PAX-DEX-DEUX POLLACCO
ossia CRACCOWIENNE

Composto dall’artista beneficiato, Ballato dal medesimo e dalla PRIMA ATTRICE

Un’altra sera (27 nov. 1837) a benefizio del primo attore Lorenzo De Paoli, Onde non restasse tediato il Pubblico, nell’ intermezzo della Commedia e della Farsa vi fu un gran volo di Piccioni. Talvolta il Cannelli, attore-specialità si aggregava solo, a simiglianza de’ grandi, a compagnie comiche, per rappresentazioni straordinarie : lo vediamo infatti al Pantera l’autunno 1825 colla Compagnia Zocchi, e al Giglio la primavera del 1829 con quella di Bergamaschi.
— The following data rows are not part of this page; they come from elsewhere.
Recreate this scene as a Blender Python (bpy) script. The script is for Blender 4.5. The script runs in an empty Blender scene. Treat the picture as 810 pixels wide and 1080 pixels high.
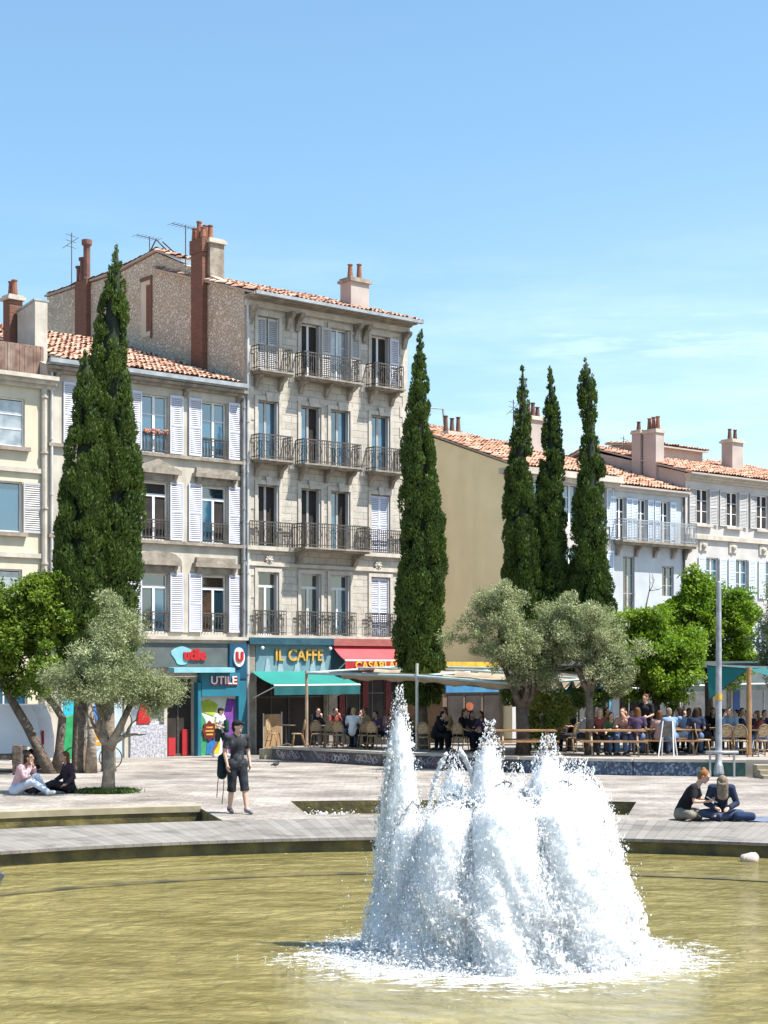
import bpy, math, random
import numpy as np
from mathutils import Vector, Matrix
random.seed(7); RNG = np.random.default_rng(7)
S = bpy.context.scene
COL = S.collection
PI = math.pi
R = math.radians

# ------------------------------------------------------------------ tags
def tag(o, label=None, cat=None, group=None, kind=None):
    if label: o['label'] = label
    if cat: o['category'] = cat
    if group: o['group'] = group
    if kind: o['kind'] = kind
    return o

def empty(name, loc, rz=0.0, label=None, cat=None, group=None):
    o = bpy.data.objects.new(name, None); COL.objects.link(o)
    o.empty_display_size = .2
    o.location = loc; o.rotation_euler = (0, 0, rz)
    return tag(o, label, cat, group)

def link(name, me, parent=None):
    o = bpy.data.objects.new(name, me); COL.objects.link(o)
    if parent: o.parent = parent
    return o

def kids(o):
    return [c for c in bpy.data.objects if c.parent == o]

def dup(o, loc=None, rz=None, label=None, parent=None, children=None):
    c = o.copy(); COL.objects.link(c)
    if parent is not None: c.parent = parent
    if loc is not None: c.location = loc
    if rz is not None: c.rotation_euler = (0, 0, rz)
    if label: c['label'] = label
    for ch in kids(o): dup(ch, parent=c)
    return c

# ------------------------------------------------------------------ materials
def mat(name, c1, c2=None, scale=4.0, rough=.8, bump=0.0, bscale=None, spec=.4, metal=0.0,
        detail=5.0, contrast=(.35, .65), ior=1.5, attr=None, streak=None, c3=None, emit=None):
    m = bpy.data.materials.new(name); m.use_nodes = True
    n = m.node_tree.nodes; l = m.node_tree.links
    b = n['Principled BSDF']
    b.inputs['Roughness'].default_value = rough
    b.inputs['Specular IOR Level'].default_value = spec
    b.inputs['Metallic'].default_value = metal
    b.inputs['IOR'].default_value = ior
    tc = n.new('ShaderNodeTexCoord')
    src = tc.outputs['Object']
    b.inputs['Base Color'].default_value = (*c1, 1)
    out = None
    if c2 is not None:
        nz = n.new('ShaderNodeTexNoise'); nz.inputs['Scale'].default_value = scale
        nz.inputs['Detail'].default_value = detail; l.new(src, nz.inputs['Vector'])
        rp = n.new('ShaderNodeValToRGB')
        rp.color_ramp.elements[0].position = contrast[0]; rp.color_ramp.elements[0].color = (*c1, 1)
        rp.color_ramp.elements[1].position = contrast[1]; rp.color_ramp.elements[1].color = (*c2, 1)
        fac = nz.outputs['Fac']
        if attr:
            at = n.new('ShaderNodeAttribute'); at.attribute_name = attr
            ad = n.new('ShaderNodeMath'); ad.operation = 'MULTIPLY_ADD'
            l.new(at.outputs['Fac'], ad.inputs[0]); ad.inputs[1].default_value = .55
            l.new(fac, ad.inputs[2]); 
            sb = n.new('ShaderNodeMath'); sb.operation = 'SUBTRACT'; sb.inputs[1].default_value = .275
            l.new(ad.outputs[0], sb.inputs[0]); fac = sb.outputs[0]
        l.new(fac, rp.inputs['Fac']); out = rp.outputs['Color']
        if streak:   # vertical dirt streaks / blotches with a shape of their own
            mp = n.new('ShaderNodeMapping'); mp.inputs['Scale'].default_value = (streak[1], streak[1], streak[2])
            l.new(src, mp.inputs['Vector'])
            n2 = n.new('ShaderNodeTexNoise'); n2.inputs['Scale'].default_value = 1.0; n2.inputs['Detail'].default_value = 6
            l.new(mp.outputs[0], n2.inputs['Vector'])
            r2 = n.new('ShaderNodeValToRGB'); r2.color_ramp.elements[0].position = .46; r2.color_ramp.elements[1].position = .72
            l.new(n2.outputs['Fac'], r2.inputs['Fac'])
            mx = n.new('ShaderNodeMix'); mx.data_type = 'RGBA'
            ml = n.new('ShaderNodeMath'); ml.operation = 'MULTIPLY'; ml.inputs[1].default_value = streak[3]
            l.new(r2.outputs['Color'], ml.inputs[0]); l.new(ml.outputs[0], mx.inputs['Factor'])
            l.new(out, mx.inputs['A']); mx.inputs['B'].default_value = (*streak[0], 1); out = mx.outputs['Result']
        l.new(out, b.inputs['Base Color'])
    if bump:
        nb = n.new('ShaderNodeTexNoise'); nb.inputs['Scale'].default_value = bscale or scale * 3
        nb.inputs['Detail'].default_value = 6; l.new(src, nb.inputs['Vector'])
        bp = n.new('ShaderNodeBump'); bp.inputs['Strength'].default_value = bump; bp.inputs['Distance'].default_value = .05
        l.new(nb.outputs['Fac'], bp.inputs['Height']); l.new(bp.outputs['Normal'], b.inputs['Normal'])
    if emit:
        b.inputs['Emission Color'].default_value = (*emit[0], 1); b.inputs['Emission Strength'].default_value = emit[1]
    return m

def ashlar(name, c1, c2, mortar, bw=.55, bh=.27, dirt=(.12, .10, .08), dirtamt=.55, joint=.012, axis='xz'):
    m = bpy.data.materials.new(name); m.use_nodes = True
    n = m.node_tree.nodes; l = m.node_tree.links; b = n['Principled BSDF']
    b.inputs['Roughness'].default_value = .85; b.inputs['Specular IOR Level'].default_value = .25
    tc = n.new('ShaderNodeTexCoord'); sp = n.new('ShaderNodeSeparateXYZ'); l.new(tc.outputs['Object'], sp.inputs[0])
    cb = n.new('ShaderNodeCombineXYZ')
    l.new(sp.outputs['Y' if axis == 'yz' else 'X'], cb.inputs['X'])
    l.new(sp.outputs['Y' if axis == 'xy' else 'Z'], cb.inputs['Y'])
    br = n.new('ShaderNodeTexBrick'); l.new(cb.outputs[0], br.inputs['Vector'])
    br.inputs['Color1'].default_value = (*c1, 1); br.inputs['Color2'].default_value = (*c2, 1)
    br.inputs['Mortar'].default_value = (*mortar, 1); br.inputs['Scale'].default_value = 1
    br.inputs['Mortar Size'].default_value = joint; br.inputs['Brick Width'].default_value = bw; br.inputs['Row Height'].default_value = bh
    nz = n.new('ShaderNodeTexNoise'); nz.inputs['Scale'].default_value = 2.2; nz.inputs['Detail'].default_value = 8
    nz.inputs['Roughness'].default_value = .65; l.new(tc.outputs['Object'], nz.inputs['Vector'])
    rp = n.new('ShaderNodeValToRGB'); rp.color_ramp.elements[0].position = .5; rp.color_ramp.elements[1].position = .78
    l.new(nz.outputs['Fac'], rp.inputs['Fac'])
    ml = n.new('ShaderNodeMath'); ml.operation = 'MULTIPLY'; ml.inputs[1].default_value = dirtamt; l.new(rp.outputs['Color'], ml.inputs[0])
    mx = n.new('ShaderNodeMix'); mx.data_type = 'RGBA'; l.new(ml.outputs[0], mx.inputs['Factor'])
    l.new(br.outputs['Color'], mx.inputs['A']); mx.inputs['B'].default_value = (*dirt, 1)
    l.new(mx.outputs['Result'], b.inputs['Base Color'])
    nb = n.new('ShaderNodeTexNoise'); nb.inputs['Scale'].default_value = 14; nb.inputs['Detail'].default_value = 5; l.new(tc.outputs['Object'], nb.inputs['Vector'])
    ad = n.new('ShaderNodeMath'); ad.operation = 'MULTIPLY_ADD'; l.new(br.outputs['Fac'], ad.inputs[0]); ad.inputs[1].default_value = -.6; l.new(nb.outputs['Fac'], ad.inputs[2])
    bp = n.new('ShaderNodeBump'); bp.inputs['Strength'].default_value = .5; bp.inputs['Distance'].default_value = .03
    l.new(ad.outputs[0], bp.inputs['Height']); l.new(bp.outputs['Normal'], b.inputs['Normal'])
    return m

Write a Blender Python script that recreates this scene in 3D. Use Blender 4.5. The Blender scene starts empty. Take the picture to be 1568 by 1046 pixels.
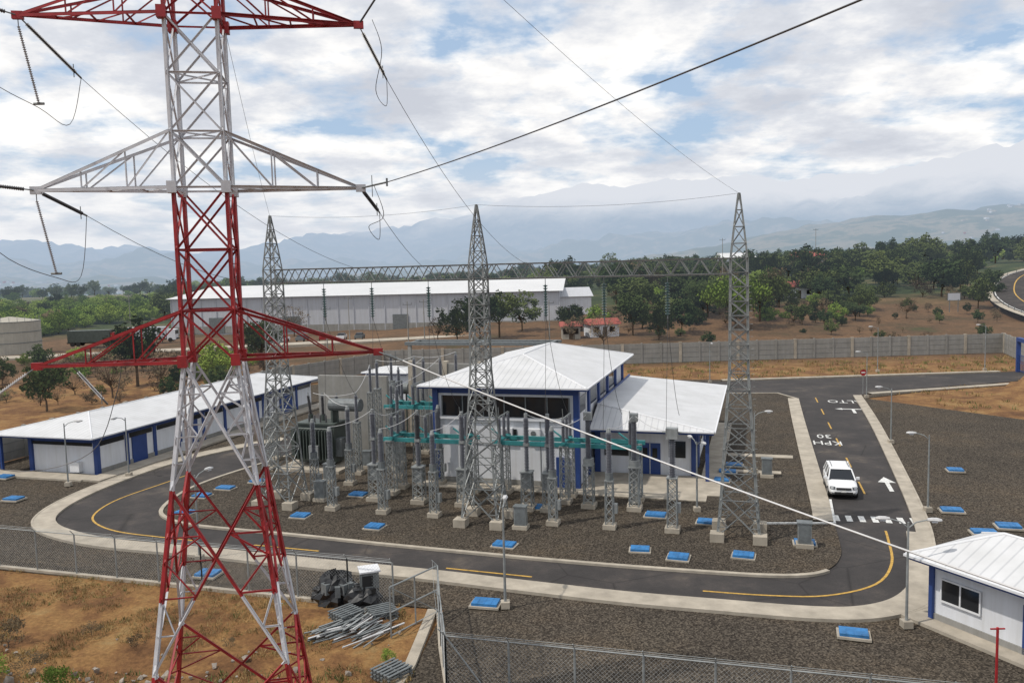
import bpy, math, random, bmesh
import numpy as np
from mathutils import Vector, Matrix, noise
from mathutils.geometry import tessellate_polygon
random.seed(7)
sc=bpy.context.scene
V=Vector
# ------------------------------------------------------------------ materials
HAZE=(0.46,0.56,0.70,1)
def newmat(name):
    m=bpy.data.materials.new(name); m.use_nodes=True
    nt=m.node_tree; b=nt.nodes['Principled BSDF']
    try: m.cycles.emission_sampling='NONE'
    except Exception: pass
    return m,nt,b
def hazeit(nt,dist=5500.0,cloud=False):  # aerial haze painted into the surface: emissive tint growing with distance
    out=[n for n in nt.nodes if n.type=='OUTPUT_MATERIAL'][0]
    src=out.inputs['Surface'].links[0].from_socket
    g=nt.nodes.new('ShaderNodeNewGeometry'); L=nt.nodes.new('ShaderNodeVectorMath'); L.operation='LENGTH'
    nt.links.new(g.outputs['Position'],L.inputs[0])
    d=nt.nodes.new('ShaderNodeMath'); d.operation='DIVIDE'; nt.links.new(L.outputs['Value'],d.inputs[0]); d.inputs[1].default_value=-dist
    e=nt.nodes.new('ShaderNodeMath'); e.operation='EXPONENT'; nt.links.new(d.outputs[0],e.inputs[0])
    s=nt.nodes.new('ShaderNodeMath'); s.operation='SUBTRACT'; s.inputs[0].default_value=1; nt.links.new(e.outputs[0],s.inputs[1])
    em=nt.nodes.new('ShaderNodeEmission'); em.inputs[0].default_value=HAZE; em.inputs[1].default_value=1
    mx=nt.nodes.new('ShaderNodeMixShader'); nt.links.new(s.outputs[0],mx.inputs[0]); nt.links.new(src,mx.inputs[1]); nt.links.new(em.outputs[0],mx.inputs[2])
    res=mx.outputs[0]
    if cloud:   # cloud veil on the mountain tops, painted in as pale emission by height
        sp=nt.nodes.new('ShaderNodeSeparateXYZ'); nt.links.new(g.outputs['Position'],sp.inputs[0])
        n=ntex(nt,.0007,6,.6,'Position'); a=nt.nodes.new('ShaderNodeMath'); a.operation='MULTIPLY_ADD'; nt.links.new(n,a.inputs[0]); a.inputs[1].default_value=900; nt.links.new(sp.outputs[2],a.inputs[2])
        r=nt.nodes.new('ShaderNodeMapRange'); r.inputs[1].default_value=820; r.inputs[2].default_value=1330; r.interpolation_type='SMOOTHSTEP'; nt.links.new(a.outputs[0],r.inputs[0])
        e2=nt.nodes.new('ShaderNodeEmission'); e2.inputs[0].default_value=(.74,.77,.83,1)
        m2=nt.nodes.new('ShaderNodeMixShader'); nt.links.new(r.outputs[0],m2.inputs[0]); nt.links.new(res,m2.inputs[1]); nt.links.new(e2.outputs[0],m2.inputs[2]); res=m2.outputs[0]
    nt.links.new(res,out.inputs['Surface'])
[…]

Quanto al repertorio Cannelliano, i soliti spettacoloni con trasformazioni, combattimenti, naufragi, incendj, in cui lo Stenterello ci faceva la solita parte di servo perseguitato dai ladri, dalle ombre, dalle balene, ecc., ecc. Dove il Cannelli poteva mostrar la sua vena satirica, era più specialmente a lavoro finito, quando s’intratteneva col pubblico invocante e reclamante l’ottava di prammatica.

Degl’ inviti al pubblico per la beneficiata si parla ai nomi di Anzampamber e di Ricci. Ora è lo Stenterello che numera al pubblico i suoi creditori, ora è un dialogo co’ creditori stessi. E gl’inviti son passati di Stenterello in Stenterello, come di padre in figlio, eredità incomprensibile di guitteria in quel costante ripetersi di spropositi sciocchi e di versi che non tornano.